Review: Ellen & The Escapades @ The Castle Hotel, Manchester


ellenandtheescapades

There’s a line of thinking that says you’re not really a fan of any band until you’ve heard them play live. That doesn’t say much for this generation of Beatles fans, but if you have any kind of love for folk or rock music, then one particular band’s madly beautiful fusion of the two is apt to start you down the path to dedicated fandom.

One breezy evening in Manchester, Ellen and the Escapades are assembling at one end of a back room of the Castle Hotel, all but nose to nose with their audience. A guy’s leaning his elbow on the keyboards at one side of the room; on the other, a girl sits against a radiator to avoid a clout from the bass guitar. ‘Intimate venue’ doesn’t quite cover it.




Run’ is technically the first song, but it almost feels like an overture, played slow and elegant to ease us into the set. Like a film’s opening narration, it sets up key ideas and offers a glimpse of stranger, wilder things yet to be. Lulled into that sense of calm, ‘Without You’ hits all the harder, starting it all for real this time. It’s a celebration of being single, of freeing yourself of dead weight relationships and playing the harmonica like a skiffle demon, just ‘cause.

When The Tide Creeps In’, followed closely by ‘I’ll Keep You Warm’, songs full of pride and longing, bring us to the crux of what it is that Ellen and the Escapades have to offer that nobody else comes close to. So evocative of a time long past, a feeling long forgotten, these songs fill this tiny room a hundred times over with such gripping pent-up reverie, you can hardly believe where you’re hearing it. This is the kind of sound that should be spilling out of stadiums or echoing around a pine forest valley in the Pacific Northwest.

Excuse what might read like hyperbole, but this band are nothing short of an inspiration. Take another example –  ‘All The Crooked Scenes’, a wild west shootout of a lead single, led into with a galloping ‘Ghost Riders in the Sky’-type intro, before a drum flourish from James Warrender kicks off this epic of howling guitars and rolling thunder rhythm. It captures everything the record implied but couldn’t boast without the power of sheer presence this band possess as a live act. Finally, heartbreakingly, Ellen Smith sings those last lines like a voice fading into the wilderness, notes lingering with all the stillness of freshly fallen snow.

You wouldn’t think there was much that could follow such a performance. Not so with the Escapades. ‘This Ace I’ve Burned’ and ‘Preying On Your Mind’ slow down and speed up the pace respectively, played tight and true to all the crashes and caresses we’ve come to love about these live arrangements. ‘Yours To Keep’ shimmers and sways like we’ve known it for years, every inch the anthem to light up a dusky festival night, still and close as summer air. Even guitarist Jeff Schneider can’t resist a smile of admiration for Chris Quick’s tingling key section, giving us chills even in this close, stuffy room.

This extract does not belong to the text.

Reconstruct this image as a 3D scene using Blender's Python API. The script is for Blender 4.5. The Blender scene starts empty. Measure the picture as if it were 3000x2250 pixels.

“This is where we pretend this is the last song,” says Ellen Smith as she tunes up for ‘Coming Back Home’. Cue a spontaneous “awwww” from all. “We’ll just keep playing, shall we?” A cheer answers that question, and the band throw themselves into another foot-stompin’, hand-clappin’, thigh-slappin’ number. ‘Stone Bird’ and ‘Can’t Make It So’ appear to wind down the night, until another encore cry goes up, this time from their Welsh touring companions Paper Aeroplanes: “Tears For Fears! Tears For Fears! Tears For Fears!” Schneider offers an explanation. “This…this is because I specifically said at the soundcheck I didn’t want to play that.”

With that cover suggestion shot down in flames, somebody suggests The Band’s ‘The Weight’. More chanting, then Ellen Smith makes another wry statement of intent: “We’ll play The Weight. Because it’s really fun to play. Not because you asked.”



It’d be fair to say everyone was waiting to sing this song; that joyful old refrain sees the gathered folkies raise the roof joining in. You might not even be aware you’re a folkie until you realise you know all the words to this song. It’s a fitting tribute to the recently departed Levon Helm, stirring and stomp-worthy all at once.

“This is the last one,” Ellen promises. Another round of “awwww”. Ellen shakes her head, barely suppressing a grin. “It doesn’t work a third time.” Perhaps it’s just as well; their closing performance of ‘Cast’ shakes the walls of the Castle with every last bit of energy they have left in them. You’re reminded of the tremendous sense of momentum in ‘Series of Dreams’, the standout track from Dylan’s Bootleg Series – but this song runs that bit faster, winds that tension so much tighter, wants that release so much more.

It ends, as all songs that aren’t experimental jazz must, and we walk out into the cool fresh evening air knowing lots of things. We know music like that doesn’t grow on trees; we know nights like that come along all too seldom; and we know that every other touring band has Ellen and the Escapades to follow now.